The script was loosely based on the 1974 song "Rhinestone Cowboy,” written and performed by Larry Weiss, which became a monster hit when it was covered by country singer Glen Campbell the following year. The country music theme and potential for a hit soundtrack made Dolly Parton an obvious choice to star in the picture. The country-western singer/songwriter, already a music superstar with a nearly 20-year singing career, had crossed over to the ranks of movie star with the one-two punch of hit films 9 to 5 in 1980 and The Best Little Whorehouse in Texas in 1982. Rhinestone should have marked her trifecta, but studios and agents were wary of pairing male stars opposite Parton out of concern they would be blown off the screen by the bigger-than-life performer's energy, charisma, and star power. Many felt this had happened to Burt Reynolds in Best Little Whorehouse. The only male star of similar wattage who was interested in sharing top billing with Parton at this time was Stallone.
The Italian Stallion may have leaned heavily into his muscleman machismo during the second half of his career, but he was a tortured artist for much of his early life. Even after scoring an icon-making success writing and starring in Rocky, and even after finding his second successful character of John Rambo in First Blood (need we forget both Rocky and First Blood are excellent films that belong to the arthouse as much as the multiplex), he continued to stretch his artistic aspirations. Stallone worked diligently on a biopic screenplay about his idol, Edgar Allen Poe; he played polo, collected fine art, and painted with oils, often in the nude! In 1984, he was very close to making two other films that might have blossomed into franchises for him, as Rocky and Rambo would—Romancing the Stone and Beverly Hills Cop. He didn't go down either of those roads, though he did get far enough into production on Beverly Hills Cop that he had amassed enough rewrites that when he left, he took all the drafts he'd supervised to another studio and turned them into the 1986 film Cobra). Instead, the two films Stallone made between Rocky III and Rambo: First Blood Part II, were both forays into musical cinema that were both way WAY out of his comfort zone. In 1983, he directed the much-anticipated sequel to Saturday Night Fever with John Travolta. In 1984, he starred opposite Dolly Parton in this aptly titled false gem.

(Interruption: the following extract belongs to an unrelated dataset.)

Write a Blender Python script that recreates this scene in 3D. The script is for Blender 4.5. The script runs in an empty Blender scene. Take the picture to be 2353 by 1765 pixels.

For Staying Alive, Stallone threw out most of the script by original Saturday Night Fever writer Norman Wexler and did a page-one rewrite largely based on his own life and his fight to break into show business. Travolta loved Rocky III, which Stallone directed, and felt a filmmaker like Sly could get the long-stalled sequel on its feet. He loved training with Stallone, who put Travolta through the Rambo regiment, sculpting the actor's body into a work of art. But Staying Alive ended up an absurd movie with none of the gritty, street-level verisimilitude that made the original so powerful. Stallone instead opted for PG-rated schmaltz, really dumb jokes, and power ballads written by his brother Frank Stallone. As director and screenwriter, Sly concentrated most of his energy and focus on the movie’s 30-minute climax, an elaborately staged musical based on Dante's Inferno, with Travolta in a loin cloth fighting his way out of hell with whip-cracking S&M dancers. That ill-advised sequence cost more than Rocky's entire budget, but, fortunately, Staying Alive was a big hit, though it was savaged by critics and quickly became a cultural joke.
Fresh from the experience, Stallone signed on to make Rhinestone and brought his Rocky III editor, Don Zimmerman, to direct. As was his MO at the time, Stallone took over the project, completely rewriting the screenplay twice, with everyone involved agreeing his changes were terrible. He filled his drafts with awful jokes, which made Robinson strongly consider removing his name from the credits (though his manager convinced him that would be a mistake). Unhappy with the dailies, Stallone fired his former pal Zimmerman off the project a few weeks into the shooting. Stallone has always maintained that he planned to bring Mike Nichols on as director to class up the project, but everyone connected to this film (and to Mike Nichols) claims this was never even remotely considered. Instead, Canadian writer/director Bob Clark, who was enjoying the windfall success of his 1982 smash Porky’s, was brought in to take over. Clark had a horrible time directing. The film’s budget ballooned to almost $30M (more than all three Rocky films combined!).
Rhinestone was a massive flop and got some of the worst reviews of Stallone's entire career. Parton, a performer who seemingly has never had a negative word to say about anyone, didn't hold back when it came to her thoughts about the experience of working with Stallone as an actor. "Sly is the perfect balance of total ego and total insecurity," she said. "I always told him he was spectacular but that he had a blind spot where compassion and spirituality are to be." Stallone's atrocious contributions to the screenplay are matched by his awful singing. It should be funny that this mook can't carry a tune—it could have all built to a scene like the one with Cameron Diaz in My Best Friend's Wedding, but this is clearly an instance where the actor is uncomfortable with his inability to perform and that discomfort comes across in ways that make you want to look away as opposed to laugh. It's a blessing that Jake takes Nick to her home in Tennessee to teach him how to walk, talk, and behave like a country boy because it takes us away from Leibman's insufferable Freddie Ugo (known as F.U.) in favor of time spent with Richard Farnsworth as Jake's singin' farmin' daddy and Tim Thomerson as the obnoxious hayseed who has always been sweet on her. I can't say either actor seems to know exactly what to play in any of their scenes, but they're far more enjoyable to watch than any of the characters in NYC.
A low point in the careers of Sylvester Stallone, Dolly Parton, Ron Leibman, Phil Alden Robinson, Bob Clark, and just about everyone connected to this failed music comedy about an established performer who tries to make a cab driver into a country music singer.